Steve Fenton

The Poirot Effect – Overstating the case

I really enjoy watching the ITV television series “Agatha Christie’s Poirot”, starring David Suchet as Poirot and with enjoyable regular performances from Hugh Fraser, Philip Jackson, and Pauling Moran. The shows themselves are great fun, especially the lighter episodes; but that isn’t what makes this show such compelling viewing.

The part of this show I enjoy the most is the “background stuffing”.

Poirot is set in the 1930’s, and the location scouts did a good job of finding the architectural backdrop for filming – but the buildings alone are not enough to transport viewers back in time… so the show’s producers decided to place cars and people in the background to assist the illusion. They didn’t just use one or two people though, they use thousands!

If you take a typical scene of Poirot and Hastings entering a hotel (and this is a surprisingly common scene, as Hastings turns up a lot more in the series than he does in the books). By the time our characters have transfered from the car to the lobby (some five or six steps), they will have had extras walking past in both directions, one leaving the hotel, two hanging around by the entrance talking, and several passing by in cars.
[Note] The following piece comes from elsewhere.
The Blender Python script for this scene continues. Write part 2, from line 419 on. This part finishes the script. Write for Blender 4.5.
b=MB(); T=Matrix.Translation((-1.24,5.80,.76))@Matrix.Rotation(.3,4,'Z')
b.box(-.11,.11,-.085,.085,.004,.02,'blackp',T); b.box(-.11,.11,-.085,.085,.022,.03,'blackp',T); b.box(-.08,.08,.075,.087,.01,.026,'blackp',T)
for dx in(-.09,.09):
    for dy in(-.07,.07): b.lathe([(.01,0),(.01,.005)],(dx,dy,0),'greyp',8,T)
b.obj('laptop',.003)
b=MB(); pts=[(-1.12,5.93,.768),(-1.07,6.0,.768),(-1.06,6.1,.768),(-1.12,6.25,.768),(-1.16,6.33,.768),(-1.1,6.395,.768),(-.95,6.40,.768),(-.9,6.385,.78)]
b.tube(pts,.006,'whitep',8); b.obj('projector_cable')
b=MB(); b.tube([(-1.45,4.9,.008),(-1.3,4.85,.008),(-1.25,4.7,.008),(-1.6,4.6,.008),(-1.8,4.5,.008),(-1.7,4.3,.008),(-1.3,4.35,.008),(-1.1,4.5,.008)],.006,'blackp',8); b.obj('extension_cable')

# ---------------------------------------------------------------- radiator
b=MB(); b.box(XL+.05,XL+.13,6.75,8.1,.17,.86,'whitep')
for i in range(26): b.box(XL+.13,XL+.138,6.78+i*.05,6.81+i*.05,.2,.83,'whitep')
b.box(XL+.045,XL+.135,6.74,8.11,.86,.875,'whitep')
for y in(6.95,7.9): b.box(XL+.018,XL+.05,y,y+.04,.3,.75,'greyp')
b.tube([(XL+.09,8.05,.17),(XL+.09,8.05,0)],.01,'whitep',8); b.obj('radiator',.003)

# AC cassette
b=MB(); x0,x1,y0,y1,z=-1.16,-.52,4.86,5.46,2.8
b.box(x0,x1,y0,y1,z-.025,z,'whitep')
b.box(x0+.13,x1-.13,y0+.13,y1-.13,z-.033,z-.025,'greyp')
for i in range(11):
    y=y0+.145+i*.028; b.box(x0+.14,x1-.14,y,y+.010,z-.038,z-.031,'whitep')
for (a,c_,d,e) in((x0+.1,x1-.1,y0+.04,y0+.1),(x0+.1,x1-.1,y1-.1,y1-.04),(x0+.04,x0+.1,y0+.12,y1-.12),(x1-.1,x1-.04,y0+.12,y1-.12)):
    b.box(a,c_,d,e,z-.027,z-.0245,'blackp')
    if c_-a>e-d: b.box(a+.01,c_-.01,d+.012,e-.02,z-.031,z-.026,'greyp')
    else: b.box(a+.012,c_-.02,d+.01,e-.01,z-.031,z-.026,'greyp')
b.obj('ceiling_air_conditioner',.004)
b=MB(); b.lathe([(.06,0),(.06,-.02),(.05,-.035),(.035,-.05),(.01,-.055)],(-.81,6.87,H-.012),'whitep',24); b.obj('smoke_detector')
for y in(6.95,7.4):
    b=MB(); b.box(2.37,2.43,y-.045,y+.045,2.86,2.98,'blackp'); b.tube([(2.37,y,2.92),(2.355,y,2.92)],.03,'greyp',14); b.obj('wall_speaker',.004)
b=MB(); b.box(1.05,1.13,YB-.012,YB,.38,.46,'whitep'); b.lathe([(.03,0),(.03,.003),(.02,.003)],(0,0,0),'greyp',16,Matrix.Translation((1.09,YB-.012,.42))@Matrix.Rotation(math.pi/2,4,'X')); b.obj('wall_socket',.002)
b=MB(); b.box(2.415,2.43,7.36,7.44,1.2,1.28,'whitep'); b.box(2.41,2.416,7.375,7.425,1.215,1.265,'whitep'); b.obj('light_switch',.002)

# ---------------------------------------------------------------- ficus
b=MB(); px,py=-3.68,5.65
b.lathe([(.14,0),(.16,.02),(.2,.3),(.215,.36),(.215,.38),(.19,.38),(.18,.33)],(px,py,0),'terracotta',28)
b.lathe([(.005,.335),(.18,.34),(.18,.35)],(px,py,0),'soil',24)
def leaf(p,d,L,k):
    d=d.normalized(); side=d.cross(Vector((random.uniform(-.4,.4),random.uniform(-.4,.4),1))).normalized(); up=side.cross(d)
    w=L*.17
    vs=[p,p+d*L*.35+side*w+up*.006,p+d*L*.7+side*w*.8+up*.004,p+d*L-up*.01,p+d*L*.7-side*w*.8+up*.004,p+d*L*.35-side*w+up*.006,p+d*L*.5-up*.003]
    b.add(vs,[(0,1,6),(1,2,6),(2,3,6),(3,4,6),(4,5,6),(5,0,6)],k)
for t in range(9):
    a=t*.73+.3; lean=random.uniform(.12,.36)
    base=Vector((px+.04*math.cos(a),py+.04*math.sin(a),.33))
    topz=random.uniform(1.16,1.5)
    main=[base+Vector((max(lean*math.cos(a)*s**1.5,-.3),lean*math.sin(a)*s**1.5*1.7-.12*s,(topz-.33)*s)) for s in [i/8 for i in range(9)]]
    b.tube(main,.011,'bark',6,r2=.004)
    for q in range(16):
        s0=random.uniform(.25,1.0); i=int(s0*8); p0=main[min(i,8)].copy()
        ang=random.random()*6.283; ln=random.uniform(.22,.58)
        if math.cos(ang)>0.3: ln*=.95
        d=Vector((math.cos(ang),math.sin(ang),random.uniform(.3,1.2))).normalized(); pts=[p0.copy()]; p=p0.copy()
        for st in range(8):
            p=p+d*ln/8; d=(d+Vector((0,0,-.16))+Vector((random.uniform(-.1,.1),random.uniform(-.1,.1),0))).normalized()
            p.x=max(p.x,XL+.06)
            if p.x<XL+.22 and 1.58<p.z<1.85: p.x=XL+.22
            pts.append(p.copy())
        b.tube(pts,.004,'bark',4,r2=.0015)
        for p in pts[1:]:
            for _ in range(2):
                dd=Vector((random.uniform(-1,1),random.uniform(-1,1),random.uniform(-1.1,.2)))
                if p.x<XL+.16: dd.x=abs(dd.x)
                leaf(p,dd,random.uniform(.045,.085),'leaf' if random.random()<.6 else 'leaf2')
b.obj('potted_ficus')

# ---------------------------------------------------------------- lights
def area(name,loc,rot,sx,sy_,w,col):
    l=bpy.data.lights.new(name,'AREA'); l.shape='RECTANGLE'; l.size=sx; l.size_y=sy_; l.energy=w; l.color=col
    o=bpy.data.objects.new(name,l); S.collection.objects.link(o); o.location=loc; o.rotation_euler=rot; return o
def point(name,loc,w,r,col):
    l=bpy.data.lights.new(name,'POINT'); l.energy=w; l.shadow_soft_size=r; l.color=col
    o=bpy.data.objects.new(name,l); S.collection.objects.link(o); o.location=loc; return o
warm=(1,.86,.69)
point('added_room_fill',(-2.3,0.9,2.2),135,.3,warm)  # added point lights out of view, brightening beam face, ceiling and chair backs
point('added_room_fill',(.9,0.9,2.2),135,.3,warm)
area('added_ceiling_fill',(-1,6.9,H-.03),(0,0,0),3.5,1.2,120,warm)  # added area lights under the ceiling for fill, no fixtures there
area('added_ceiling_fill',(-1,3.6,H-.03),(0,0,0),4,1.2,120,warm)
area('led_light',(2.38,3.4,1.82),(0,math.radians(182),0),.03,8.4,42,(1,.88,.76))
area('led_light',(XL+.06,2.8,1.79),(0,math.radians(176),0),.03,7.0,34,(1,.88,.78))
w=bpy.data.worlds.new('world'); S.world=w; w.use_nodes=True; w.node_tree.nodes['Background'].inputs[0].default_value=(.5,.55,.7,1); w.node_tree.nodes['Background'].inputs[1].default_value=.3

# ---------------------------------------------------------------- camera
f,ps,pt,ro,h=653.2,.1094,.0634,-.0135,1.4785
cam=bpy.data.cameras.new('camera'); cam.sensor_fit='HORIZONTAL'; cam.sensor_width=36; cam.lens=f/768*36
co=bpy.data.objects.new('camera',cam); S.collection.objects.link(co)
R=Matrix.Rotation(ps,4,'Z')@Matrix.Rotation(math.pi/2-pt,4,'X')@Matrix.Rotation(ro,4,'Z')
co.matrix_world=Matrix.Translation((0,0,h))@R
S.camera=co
In one immortal scene, you can enjoy the moment when the director calls “go” in a scene in the desert where about one hundren extras all set off in the same instant in a complex scatter arrangement through an encampment. Brilliant stuff.

If all of the extras were listed at the end of an episode, the credits would read like a telephone directory.

And this is the Poirot Effect.

Placing one or two extras in the background contributes towards an effect, but making a 1930s hotel entrance busier than modern day Trafalgar Square actually shatters the illusion.

And that’s what happens when you overstate your case. There comes a point where it stops resounding with passion and starts to ring more true as a cover story.